Planning events in the run-up to Christmas is another marketing tool to attract punters. Extended opening hours in the days, weeks and even months before Christmas could catch more trade for bricks and mortar businesses. Be proactive, contacting fellow business owners in your area to suggest a late-opening evening to promote all of your enterprises. German-style Christmas markets have been a growing phenomenon in Britain in recent years – more than 160 are planned across the UK this winter – and these pop-up retail events can boost the sales of permanent retailers in the vicinity.
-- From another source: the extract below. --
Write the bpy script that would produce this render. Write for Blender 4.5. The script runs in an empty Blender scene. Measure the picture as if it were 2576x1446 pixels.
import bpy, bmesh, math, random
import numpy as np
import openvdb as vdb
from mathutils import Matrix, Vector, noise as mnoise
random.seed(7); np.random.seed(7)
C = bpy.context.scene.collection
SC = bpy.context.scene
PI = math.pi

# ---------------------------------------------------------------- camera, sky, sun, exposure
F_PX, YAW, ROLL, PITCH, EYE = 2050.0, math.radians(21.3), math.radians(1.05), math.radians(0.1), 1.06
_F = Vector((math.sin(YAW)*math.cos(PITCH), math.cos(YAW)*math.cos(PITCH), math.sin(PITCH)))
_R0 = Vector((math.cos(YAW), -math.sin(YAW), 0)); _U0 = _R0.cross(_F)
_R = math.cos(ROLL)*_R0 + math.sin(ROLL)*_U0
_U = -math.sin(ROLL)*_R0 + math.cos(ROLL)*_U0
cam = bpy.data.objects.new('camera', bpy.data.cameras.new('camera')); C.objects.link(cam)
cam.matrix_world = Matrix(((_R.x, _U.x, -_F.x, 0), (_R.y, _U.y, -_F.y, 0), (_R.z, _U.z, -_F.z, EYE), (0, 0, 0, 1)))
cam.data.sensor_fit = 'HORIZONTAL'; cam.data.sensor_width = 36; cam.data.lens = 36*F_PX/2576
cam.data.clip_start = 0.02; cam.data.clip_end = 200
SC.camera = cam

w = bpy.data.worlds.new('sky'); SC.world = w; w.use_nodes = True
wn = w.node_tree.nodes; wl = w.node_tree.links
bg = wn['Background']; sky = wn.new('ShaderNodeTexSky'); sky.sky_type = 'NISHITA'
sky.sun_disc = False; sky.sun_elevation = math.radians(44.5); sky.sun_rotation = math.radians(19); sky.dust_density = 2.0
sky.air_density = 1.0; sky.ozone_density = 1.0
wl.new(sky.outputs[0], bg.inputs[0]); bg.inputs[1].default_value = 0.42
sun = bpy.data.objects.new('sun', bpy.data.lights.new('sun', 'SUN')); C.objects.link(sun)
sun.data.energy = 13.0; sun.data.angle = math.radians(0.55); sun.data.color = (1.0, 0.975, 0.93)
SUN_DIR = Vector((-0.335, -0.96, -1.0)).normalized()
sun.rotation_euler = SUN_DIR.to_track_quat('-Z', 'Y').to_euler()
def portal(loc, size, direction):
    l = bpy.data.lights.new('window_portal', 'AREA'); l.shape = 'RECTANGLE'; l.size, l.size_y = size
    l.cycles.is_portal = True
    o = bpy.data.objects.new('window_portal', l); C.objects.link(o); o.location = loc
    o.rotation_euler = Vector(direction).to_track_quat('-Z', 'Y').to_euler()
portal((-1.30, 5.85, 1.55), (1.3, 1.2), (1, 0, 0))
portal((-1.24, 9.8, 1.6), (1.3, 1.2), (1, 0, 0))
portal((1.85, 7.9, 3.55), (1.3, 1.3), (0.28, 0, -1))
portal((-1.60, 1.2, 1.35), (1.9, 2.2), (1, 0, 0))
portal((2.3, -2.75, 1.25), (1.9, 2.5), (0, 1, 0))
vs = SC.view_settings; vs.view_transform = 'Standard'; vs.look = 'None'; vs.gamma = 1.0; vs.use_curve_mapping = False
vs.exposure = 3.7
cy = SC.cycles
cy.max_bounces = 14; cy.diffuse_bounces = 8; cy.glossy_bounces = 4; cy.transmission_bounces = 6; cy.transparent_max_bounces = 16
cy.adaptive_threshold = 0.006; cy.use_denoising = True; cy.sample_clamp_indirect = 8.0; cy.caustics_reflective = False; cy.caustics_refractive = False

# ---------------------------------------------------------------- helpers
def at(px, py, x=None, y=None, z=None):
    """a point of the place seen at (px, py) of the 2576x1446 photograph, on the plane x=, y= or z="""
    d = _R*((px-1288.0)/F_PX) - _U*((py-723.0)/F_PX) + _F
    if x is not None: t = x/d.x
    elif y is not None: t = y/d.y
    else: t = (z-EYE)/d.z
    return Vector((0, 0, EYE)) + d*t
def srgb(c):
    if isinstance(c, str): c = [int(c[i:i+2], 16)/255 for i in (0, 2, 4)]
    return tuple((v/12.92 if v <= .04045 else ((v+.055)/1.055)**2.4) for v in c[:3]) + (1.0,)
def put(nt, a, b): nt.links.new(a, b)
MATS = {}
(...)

Find out if a market is planned for your area this year, and contact organisers to see if you can work with them, and be included in their promotional efforts.

What about rewarding loyalty by offering regular customers discounts in the build-up to Christmas based on money spent throughout the year? A reward card or online loyalty scheme not only ties customers closely to you, but you can also harvest contact details for future marketing efforts. Which leads to old-fashioned advertising. Studies suggest many shoppers still respond very strongly to promotional leaflets through the door or email marketing when deciding where to spend their Christmas pounds. Start thinking now about what to offer, and exactly when to launch your festive promotions. People with children, in particular, are more likely to be shopping very early on, so weigh up whether this may affect the key dates of your marketing plan.

Stock, Storage, And Shipping

Of course, Christmas won’t be Christmas for retailers without stock. The challenge is to avoid overstocking – an expensive mistake to make – while still having enough to meet demand. If your business has been operating for some time, study previous festive trading periods to see exactly what sold and in what quantities. What was left over? Think about your market, any current trends, and ask customers what they expect to spend money on in the months ahead.

Talk to suppliers about what discounts are available if you order well in advance, as well as arrangements over storing stock until you need it. Where to put extra seasonal goods can be a real logistical problem for small retailers, but wholesalers and suppliers often have some deal for space-starved customers. Speaking of logistics, business owners should also plan ahead for delivering Christmas orders, particularly online retailers. International orders are likely to come through early, but will also take longer to reach their destination. Ensure delivery times are clearly outlined, and that you have a good, reliable delivery firm to get your goods to the buyer in one piece, and on time.

Finally, as is true at all times in a business, cash is king, so think about what demands may be placed on your cashflow by the need to order extra inventory, hire more staff to cover the Christmas period, and also during the lull before the festive rush. If you realise there will be a financial shortfall, make provision early on, whether it is seeking a short-term bridging loan of the type offered by Boost Capital, extending your overdraft, or looking at options offered by factoring and invoice finance companies. Christmas really does come earlier every year, it would seem, but even though the sun is shining outside, planning now will mean retailers have more to celebrate come December.